Iraqi firms inflate reconstruction cost

Many Iraqi companies bidding for US contracts in the war-ravaged country are inflating prices to cover the cost of borrowing from a small number of rich Iraqi families.

The US government has awarded billions of dollars for reconstruction

Small and medium-sized Iraqi firms are often forced to borrow from family-dominated Iraqi groups who impose onerous loan terms, Senior Partner Timothy Mills at law firm Patton Boggs told a US Senate Democratic Policy Committee hearing on Monday.
   
“This has the effect of substantially driving up the contract price paid for out of US funds,” Mills told the hearing, called by Democrats to look at contracting abuses.
 
The US government has awarded billions of dollars in contracts to US companies to rebuild Iraq, who have in turn sub-contracted part of that work to Iraqi firms. 

Cronyism
   
Democrats have over the past few weeks increasingly attacked the contracting process in Iraq, levelling accusations of cronyism and favouritism in granting contracts to US firms to wasteful spending and corruption on the ground in Iraq.

“With no place else to turn for financing, medium and small Iraqi firms must turn to the family-dominated entities for financing, on onerous terms that we in the West would consider to be predatory” 

Timothy Mills,
senior partner, Patton Boggs

North Dakota Senator Byron Dorgan, a Democrat, voiced concern over the apparent system of inflating prices and said it was abusive to the American taxpayer who is footing the bill in Iraq. 
   
“It sounds like kickbacks to me,” said Dorgan.

Senator Hillary Clinton of New York was also critical. “We have story after story of waste and corruption,” she told Reuters.

Powerful families 

Without specifying, Mills spoke of 12 families dominating the Iraqi private sector.
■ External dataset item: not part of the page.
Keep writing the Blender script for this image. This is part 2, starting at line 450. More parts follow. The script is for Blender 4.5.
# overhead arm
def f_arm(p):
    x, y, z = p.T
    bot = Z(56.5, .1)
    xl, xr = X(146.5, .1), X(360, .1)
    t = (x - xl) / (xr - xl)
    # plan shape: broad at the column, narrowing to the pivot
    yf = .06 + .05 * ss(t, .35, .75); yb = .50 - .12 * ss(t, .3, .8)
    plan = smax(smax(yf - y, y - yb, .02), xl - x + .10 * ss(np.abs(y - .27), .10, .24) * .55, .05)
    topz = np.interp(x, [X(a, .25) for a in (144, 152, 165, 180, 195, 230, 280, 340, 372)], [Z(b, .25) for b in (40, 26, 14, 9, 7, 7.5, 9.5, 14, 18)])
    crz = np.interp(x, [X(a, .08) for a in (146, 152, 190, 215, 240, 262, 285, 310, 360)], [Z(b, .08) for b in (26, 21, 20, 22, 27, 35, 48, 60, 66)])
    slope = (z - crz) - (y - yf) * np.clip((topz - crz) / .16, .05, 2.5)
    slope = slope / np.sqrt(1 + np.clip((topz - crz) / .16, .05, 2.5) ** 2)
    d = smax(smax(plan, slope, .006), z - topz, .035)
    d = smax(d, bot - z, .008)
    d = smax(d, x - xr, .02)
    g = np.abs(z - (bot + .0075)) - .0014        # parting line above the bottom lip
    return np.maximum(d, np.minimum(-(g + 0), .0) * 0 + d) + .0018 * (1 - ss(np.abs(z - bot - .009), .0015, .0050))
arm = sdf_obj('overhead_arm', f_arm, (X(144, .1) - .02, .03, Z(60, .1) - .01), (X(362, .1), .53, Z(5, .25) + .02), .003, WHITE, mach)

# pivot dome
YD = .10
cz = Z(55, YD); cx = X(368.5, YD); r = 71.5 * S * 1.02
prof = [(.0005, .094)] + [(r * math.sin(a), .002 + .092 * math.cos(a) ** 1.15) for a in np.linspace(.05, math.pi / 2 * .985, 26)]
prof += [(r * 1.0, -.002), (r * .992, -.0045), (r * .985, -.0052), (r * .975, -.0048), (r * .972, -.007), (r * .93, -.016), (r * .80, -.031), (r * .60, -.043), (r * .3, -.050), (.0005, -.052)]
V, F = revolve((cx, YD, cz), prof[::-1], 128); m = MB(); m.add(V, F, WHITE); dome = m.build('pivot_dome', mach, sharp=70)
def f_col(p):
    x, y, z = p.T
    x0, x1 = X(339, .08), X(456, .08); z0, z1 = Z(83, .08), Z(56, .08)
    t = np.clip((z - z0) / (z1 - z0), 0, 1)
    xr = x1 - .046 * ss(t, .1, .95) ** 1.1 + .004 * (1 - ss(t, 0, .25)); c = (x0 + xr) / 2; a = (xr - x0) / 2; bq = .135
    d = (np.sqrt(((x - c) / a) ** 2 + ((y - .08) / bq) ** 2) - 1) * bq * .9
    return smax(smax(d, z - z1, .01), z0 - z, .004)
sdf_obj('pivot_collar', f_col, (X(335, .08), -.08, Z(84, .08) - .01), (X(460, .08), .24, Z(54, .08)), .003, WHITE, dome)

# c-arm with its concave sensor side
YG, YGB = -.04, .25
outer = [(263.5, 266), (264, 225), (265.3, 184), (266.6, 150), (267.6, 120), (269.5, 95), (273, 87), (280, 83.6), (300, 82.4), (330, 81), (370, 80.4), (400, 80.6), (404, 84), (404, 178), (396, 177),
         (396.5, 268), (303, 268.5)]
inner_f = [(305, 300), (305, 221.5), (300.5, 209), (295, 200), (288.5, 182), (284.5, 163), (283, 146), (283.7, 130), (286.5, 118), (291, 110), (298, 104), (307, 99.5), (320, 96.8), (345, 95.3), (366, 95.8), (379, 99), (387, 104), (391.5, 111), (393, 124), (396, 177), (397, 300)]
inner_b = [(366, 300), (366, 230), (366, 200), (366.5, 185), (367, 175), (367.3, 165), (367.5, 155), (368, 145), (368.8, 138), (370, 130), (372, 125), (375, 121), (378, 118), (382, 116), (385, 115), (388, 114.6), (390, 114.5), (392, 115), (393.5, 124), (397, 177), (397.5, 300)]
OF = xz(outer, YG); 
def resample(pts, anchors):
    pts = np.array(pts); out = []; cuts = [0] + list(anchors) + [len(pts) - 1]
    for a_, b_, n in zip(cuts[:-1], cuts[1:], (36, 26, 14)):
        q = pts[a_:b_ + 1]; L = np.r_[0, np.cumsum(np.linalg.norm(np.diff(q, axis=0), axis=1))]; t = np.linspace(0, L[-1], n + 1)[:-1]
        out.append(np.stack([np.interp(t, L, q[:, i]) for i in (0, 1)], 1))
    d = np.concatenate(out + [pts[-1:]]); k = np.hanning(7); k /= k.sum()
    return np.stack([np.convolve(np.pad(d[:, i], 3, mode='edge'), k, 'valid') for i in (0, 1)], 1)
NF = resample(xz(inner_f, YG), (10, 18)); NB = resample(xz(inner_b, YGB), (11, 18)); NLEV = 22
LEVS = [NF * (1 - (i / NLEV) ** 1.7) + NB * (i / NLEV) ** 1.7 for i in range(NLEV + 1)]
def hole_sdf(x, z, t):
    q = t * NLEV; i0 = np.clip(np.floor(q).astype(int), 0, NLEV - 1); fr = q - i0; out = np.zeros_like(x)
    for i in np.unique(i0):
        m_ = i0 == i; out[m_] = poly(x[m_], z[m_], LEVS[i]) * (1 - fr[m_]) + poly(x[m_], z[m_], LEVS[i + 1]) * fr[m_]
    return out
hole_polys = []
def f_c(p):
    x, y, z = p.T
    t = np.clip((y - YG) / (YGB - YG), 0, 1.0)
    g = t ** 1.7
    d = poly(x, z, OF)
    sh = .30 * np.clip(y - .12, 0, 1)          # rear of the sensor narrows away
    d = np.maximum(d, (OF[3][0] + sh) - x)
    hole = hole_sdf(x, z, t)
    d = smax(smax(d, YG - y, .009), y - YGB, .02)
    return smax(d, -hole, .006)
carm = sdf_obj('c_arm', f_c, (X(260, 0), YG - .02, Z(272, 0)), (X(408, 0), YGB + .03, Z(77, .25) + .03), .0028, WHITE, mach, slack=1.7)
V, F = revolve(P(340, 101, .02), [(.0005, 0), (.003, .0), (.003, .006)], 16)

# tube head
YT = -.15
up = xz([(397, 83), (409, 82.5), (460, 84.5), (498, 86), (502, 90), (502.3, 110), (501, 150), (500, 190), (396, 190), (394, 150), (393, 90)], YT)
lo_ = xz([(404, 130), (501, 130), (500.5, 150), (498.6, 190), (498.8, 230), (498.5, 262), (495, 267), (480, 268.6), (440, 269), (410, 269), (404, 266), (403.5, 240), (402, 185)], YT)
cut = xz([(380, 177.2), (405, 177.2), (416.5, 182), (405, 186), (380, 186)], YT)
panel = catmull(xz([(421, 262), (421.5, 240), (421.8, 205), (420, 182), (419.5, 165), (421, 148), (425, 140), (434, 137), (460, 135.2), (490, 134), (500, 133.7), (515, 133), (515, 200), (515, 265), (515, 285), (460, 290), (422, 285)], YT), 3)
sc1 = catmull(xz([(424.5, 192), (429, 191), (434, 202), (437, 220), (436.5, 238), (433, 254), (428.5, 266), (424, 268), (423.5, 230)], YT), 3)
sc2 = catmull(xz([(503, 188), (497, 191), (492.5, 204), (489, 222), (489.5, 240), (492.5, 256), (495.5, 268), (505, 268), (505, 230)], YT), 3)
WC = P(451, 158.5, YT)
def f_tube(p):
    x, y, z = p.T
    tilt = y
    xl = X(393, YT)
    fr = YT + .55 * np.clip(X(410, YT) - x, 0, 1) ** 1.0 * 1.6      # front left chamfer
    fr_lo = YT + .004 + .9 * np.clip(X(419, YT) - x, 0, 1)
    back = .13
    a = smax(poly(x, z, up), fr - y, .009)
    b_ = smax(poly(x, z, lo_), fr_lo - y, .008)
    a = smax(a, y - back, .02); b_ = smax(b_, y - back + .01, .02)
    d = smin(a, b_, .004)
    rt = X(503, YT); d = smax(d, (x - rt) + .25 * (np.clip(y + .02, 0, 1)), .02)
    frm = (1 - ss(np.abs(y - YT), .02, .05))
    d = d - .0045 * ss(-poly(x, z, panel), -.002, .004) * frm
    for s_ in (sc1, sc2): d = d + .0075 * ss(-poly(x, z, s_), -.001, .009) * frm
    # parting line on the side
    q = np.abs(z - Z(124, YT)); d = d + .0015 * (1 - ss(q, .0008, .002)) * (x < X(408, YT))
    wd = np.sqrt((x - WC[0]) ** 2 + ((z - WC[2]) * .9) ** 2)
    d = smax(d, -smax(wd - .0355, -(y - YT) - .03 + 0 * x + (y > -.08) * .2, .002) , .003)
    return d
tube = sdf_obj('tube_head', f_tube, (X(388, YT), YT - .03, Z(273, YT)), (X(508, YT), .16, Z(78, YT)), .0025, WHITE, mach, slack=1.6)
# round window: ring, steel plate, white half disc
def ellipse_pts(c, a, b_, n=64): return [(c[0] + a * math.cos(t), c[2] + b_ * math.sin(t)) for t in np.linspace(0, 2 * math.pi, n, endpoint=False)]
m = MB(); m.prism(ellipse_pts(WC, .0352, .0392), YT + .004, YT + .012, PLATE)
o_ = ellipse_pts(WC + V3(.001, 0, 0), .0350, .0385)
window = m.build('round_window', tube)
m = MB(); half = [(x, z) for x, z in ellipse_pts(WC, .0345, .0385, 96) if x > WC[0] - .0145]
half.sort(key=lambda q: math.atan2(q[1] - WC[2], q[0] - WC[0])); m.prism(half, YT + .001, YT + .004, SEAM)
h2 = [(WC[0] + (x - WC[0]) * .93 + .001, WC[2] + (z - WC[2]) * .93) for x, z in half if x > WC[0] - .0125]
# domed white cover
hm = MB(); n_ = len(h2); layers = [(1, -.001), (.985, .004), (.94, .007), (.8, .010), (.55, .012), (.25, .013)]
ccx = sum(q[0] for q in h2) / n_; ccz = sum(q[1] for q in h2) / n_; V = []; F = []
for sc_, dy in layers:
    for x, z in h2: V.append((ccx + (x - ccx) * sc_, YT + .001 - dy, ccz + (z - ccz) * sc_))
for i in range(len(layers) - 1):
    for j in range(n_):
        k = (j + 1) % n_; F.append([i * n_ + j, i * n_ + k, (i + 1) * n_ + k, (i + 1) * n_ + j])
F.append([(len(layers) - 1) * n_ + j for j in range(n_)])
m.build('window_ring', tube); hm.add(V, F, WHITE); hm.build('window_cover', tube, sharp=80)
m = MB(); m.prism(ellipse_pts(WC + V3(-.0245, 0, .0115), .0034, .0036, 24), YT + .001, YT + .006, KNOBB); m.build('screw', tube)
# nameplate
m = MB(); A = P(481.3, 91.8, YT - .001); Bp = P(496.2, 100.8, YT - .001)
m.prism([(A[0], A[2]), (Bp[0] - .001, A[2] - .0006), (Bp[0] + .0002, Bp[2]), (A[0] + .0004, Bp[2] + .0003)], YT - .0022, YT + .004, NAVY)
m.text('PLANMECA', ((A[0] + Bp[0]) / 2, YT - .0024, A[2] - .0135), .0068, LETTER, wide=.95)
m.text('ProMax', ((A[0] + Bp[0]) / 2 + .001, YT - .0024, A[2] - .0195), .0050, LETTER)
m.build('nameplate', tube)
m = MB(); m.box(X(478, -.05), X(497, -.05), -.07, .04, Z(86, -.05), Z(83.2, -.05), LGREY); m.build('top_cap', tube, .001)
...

Their money, stashed in country’s with secretive banking laws such as Switzerland, is now providing capital to firms wanting to do business with the US government reconstructing Iraq.

“With no place else to turn for financing, medium and small Iraqi firms must turn to the family-dominated entities for financing, on onerous terms that we in the West would consider to be predatory,” he said.
   
For a $1 million sub-contract over a three- to six-month period, for example, an Iraqi company would increase its bid to provide the lending family with a return equal to one-half of the maximum profit that could be earned – possibly a net profit of 10%, said Mills.

Mills suggested that over-pricing could be avoided if the US were to create a lending fund of about $500 million from Iraqi seized assets.